* BEGIN Data block *

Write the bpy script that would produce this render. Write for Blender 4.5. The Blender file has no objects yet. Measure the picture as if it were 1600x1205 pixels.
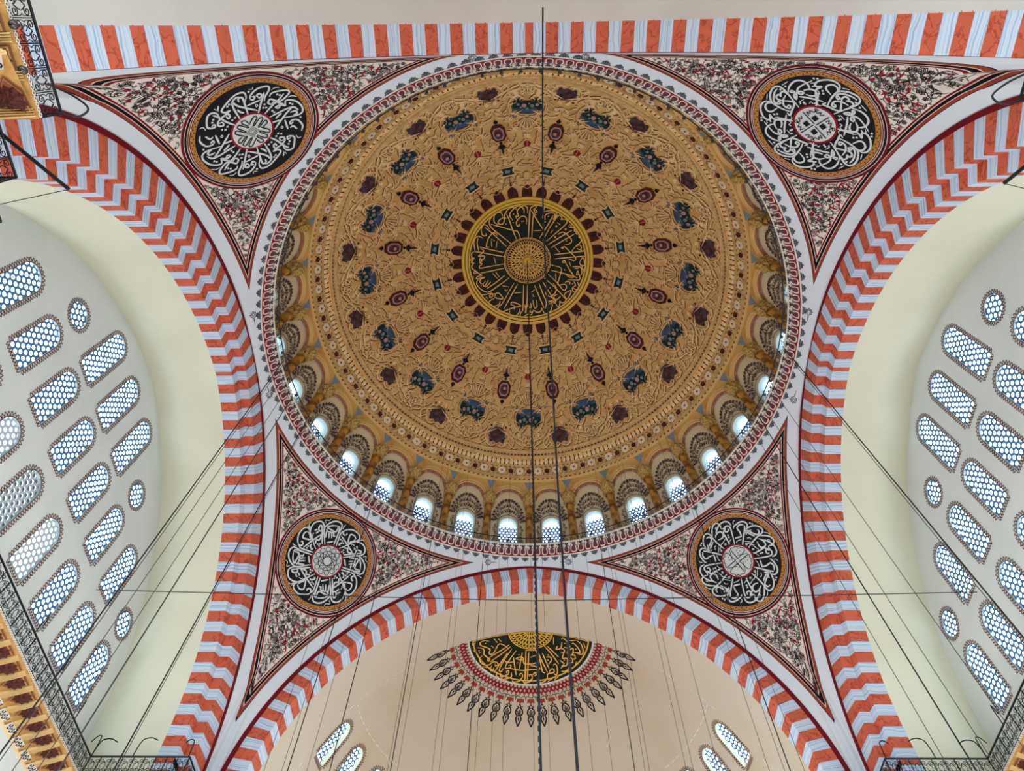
import bpy, math, random
import numpy as np
from mathutils import Matrix, Vector

# ------------------------------------------------------------------ camera, world, lights, exposure
scene = bpy.context.scene
COL = scene.collection
ZC = 1.6                                   # eye height above the carpet
rng = random.Random(7)

def lin(c):
    return tuple((v/255/12.92 if v/255 <= .04045 else ((v/255+.055)/1.055)**2.4) for v in c) + (1.0,)

cam_d = bpy.data.cameras.new('camera'); cam = bpy.data.objects.new('camera', cam_d); COL.objects.link(cam)
_yaw, _pit, _rol = -0.0379, 1.0961, -0.0269
_fw = np.array([math.sin(_yaw)*math.cos(_pit), math.cos(_yaw)*math.cos(_pit), math.sin(_pit)])
_rt = np.array([math.cos(_yaw), -math.sin(_yaw), 0.0]); _dn = np.cross(_fw, _rt)
_r2 = math.cos(_rol)*_rt + math.sin(_rol)*_dn; _d2 = -math.sin(_rol)*_rt + math.cos(_rol)*_dn
cam.matrix_world = Matrix(((_r2[0], -_d2[0], -_fw[0], -0.2927), (_r2[1], -_d2[1], -_fw[1], -14.1917),
                           (_r2[2], -_d2[2], -_fw[2], ZC), (0, 0, 0, 1)))
cam_d.sensor_width = 36; cam_d.sensor_fit = 'HORIZONTAL'; cam_d.lens = 1079.075*36/1600
cam_d.clip_end = 400
scene.camera = cam

world = bpy.data.worlds.new('daylight'); scene.world = world; world.use_nodes = True
world.node_tree.nodes['Background'].inputs[0].default_value = (0.76, 0.92, 1.0, 1)
world.node_tree.nodes['Background'].inputs[1].default_value = 4.2

PANE_GLOW = 3.6
LAMP_W = 640.0
for i in range(16):                        # the great ring of oil-lamp bulbs over the carpet, below the frame
    a = 2*math.pi*i/16
    ld = bpy.data.lights.new('ring_lamp', 'POINT'); ld.energy = LAMP_W; ld.shadow_soft_size = 0.5
    ld.color = (1.0, 0.94, 0.86)
    lo = bpy.data.objects.new('ring_lamp', ld); COL.objects.link(lo)
    lo.location = (9.5*math.cos(a), 9.5*math.sin(a), 4.6)

vs = scene.view_settings
vs.view_transform = 'Standard'; vs.look = 'None'; vs.exposure = 0.4; vs.gamma = 1.0; vs.use_curve_mapping = False
scene.cycles.max_bounces = 6; scene.cycles.diffuse_bounces = 3

# ------------------------------------------------------------------ dimensions (metres; dome axis at x=y=0)
R, H1 = 13.25, 31.45+ZC                    # cornice ring
RD, ZD = 14.3, 32.4+ZC                     # dome sphere
AX, AYF, AYB = 13.82, 13.75, 13.42         # planes of the arch faces: sides, front, back
YO = 0.2
SE, SZ, SR = 0.90, 17.5+ZC, 14.0           # side arches: pointed-arc offset, springing, radius
FE, FZ, FR = 1.184, 16.61+ZC, 14.66        # front arch
BE, BZ, BR = 1.17, 16.41+ZC, 14.49         # back arch
SD, FD = 2.0, 1.08                         # depth of voussoirs from the red moulding to the soffit
XS1, XS2, XV, XW = 13.82, 14.25, 15.05, 18.2
YF, YC, YB = 14.84, 17.83, 14.5            # end of front soffit, axis of the semi-dome, end of back soffit
ZP = 17.0+ZC; RS = math.hypot(R, H1-ZP)    # pendentive sphere

# ------------------------------------------------------------------ helpers
def setp(o, label=None, cat=None, group=None, kind=None):
    if label: o['label'] = label
    if cat: o['category'] = cat
    if group: o['group'] = group
    if kind: o['kind'] = kind
    return o

def empty(name, loc=(0, 0, 0), parent=None):
    o = bpy.data.objects.new(name, None); COL.objects.link(o); o.location = loc
    o.empty_display_size = 0.3
    if parent: o.parent = parent
    return o

def mesh(name, V, F, mats, mi=None, smooth=False):
    me = bpy.data.meshes.new(name)
    me.from_pydata([tuple(map(float, v)) for v in V], [], [tuple(int(i) for i in f) for f in F])
    for m in (mats if isinstance(mats, (list, tuple)) else [mats]): me.materials.append(m)
    if mi is not None: me.polygons.foreach_set('material_index', [int(i) for i in mi])
    if smooth: me.polygons.foreach_set('use_smooth', [True]*len(me.polygons))
    me.update(); return me

def obj(name, me, parent=None, loc=None, rot=None):
    o = bpy.data.objects.new(name, me); COL.objects.link(o)
    if parent: o.parent = parent
    if loc is not None: o.location = loc
    if rot is not None: o.rotation_euler = rot
    return o

class MB:
    """collects pieces of one mesh"""
    def __init__(s): s.V = []; s.F = []; s.M = []; s.n = 0
    def add(s, V, F, m=0):
        V = np.asarray(V, float).reshape(-1, 3)
        s.V.append(V); s.F += [tuple(int(i)+s.n for i in f) for f in F]; s.M += [m]*len(F); s.n += len(V)
        return s
    def box(s, x0, x1, y0, y1, z0, z1, m=0):
        V = [(x, y, z) for z in (z0, z1) for y in (y0, y1) for x in (x0, x1)]
        return s.add(V, [(0, 2, 3, 1), (4, 5, 7, 6), (0, 1, 5, 4), (2, 6, 7, 3), (0, 4, 6, 2), (1, 3, 7, 5)], m)
    def tube(s, P, r, n=5, m=0, closed=False, cap=True):
        P = np.asarray(P, float); k = len(P)
        T = np.gradient(P, axis=0) if not closed else np.roll(P, -1, 0)-np.roll(P, 1, 0)
        T /= np.linalg.norm(T, axis=1)[:, None]+1e-12
        up = np.array([0, 0, 1.]) if abs(T[:, 2]).mean() < .8 else np.array([1., 0, 0])
        A = np.cross(T, up); A /= np.linalg.norm(A, axis=1)[:, None]+1e-9
        B = np.cross(T, A)
        rr = np.broadcast_to(np.asarray(r, float), (k,))
        V = []
        for j in range(n):
            t = 2*math.pi*(j+.5)/n
            V.append(P+rr[:, None]*(A*math.cos(t)+B*math.sin(t)))
        V = np.stack(V, 1).reshape(-1, 3); F = []
        for i in range(k if closed else k-1):
            i2 = (i+1) % k
            for j in range(n):
                F.append((i*n+j, i*n+(j+1) % n, i2*n+(j+1) % n, i2*n+j))
        if cap and not closed: F += [tuple(range(n))[::-1], tuple((k-1)*n+j for j in range(n))]
        return s.add(V, F, m)
    def lathe(s, prof, n=128, m=0, a0=0., a1=2*math.pi, ms=None):
        full = abs(a1-a0-2*math.pi) < 1e-6
        k = n if full else n+1
        A = a0+(a1-a0)*np.arange(k)/n; prof = np.asarray(prof, float); q = len(prof)
        V = np.stack([np.outer(np.sin(A), prof[:, 0]), np.outer(np.cos(A), prof[:, 0]), np.broadcast_to(prof[:, 1], (k, q))], -1).reshape(-1, 3)
        b = s.n; s.V.append(V); s.n += len(V)
        for i in range(n):
            i2 = (i+1) % k
            for j in range(q-1):
                s.F.append((b+i*q+j, b+i2*q+j, b+i2*q+j+1, b+i*q+j+1)); s.M.append(m if ms is None else ms[j])
        return s
    def make(s, name, mats, parent=None, smooth=False, link=True):
        me = mesh(name, np.concatenate(s.V) if s.V else np.zeros((0, 3)), s.F, mats, s.M, smooth)
        return obj(name, me, parent) if link else me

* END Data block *

▸ **Aim**: Skip the pictures, please, and transcribe only the lines from the beginning of the material through the one that contains "return tuple((v/255/12.92 if".

▸ **Result**:
Write the bpy script that would produce this render. Write for Blender 4.5. The Blender file has no objects yet. Measure the picture as if it were 1600x1205 pixels.
import bpy, math, random
import numpy as np
from mathutils import Matrix, Vector

# ------------------------------------------------------------------ camera, world, lights, exposure
scene = bpy.context.scene
COL = scene.collection
ZC = 1.6                                   # eye height above the carpet
rng = random.Random(7)

def lin(c):
    return tuple((v/255/12.92 if v/255 <= .04045 else ((v/255+.055)/1.055)**2.4) for v in c) + (1.0,)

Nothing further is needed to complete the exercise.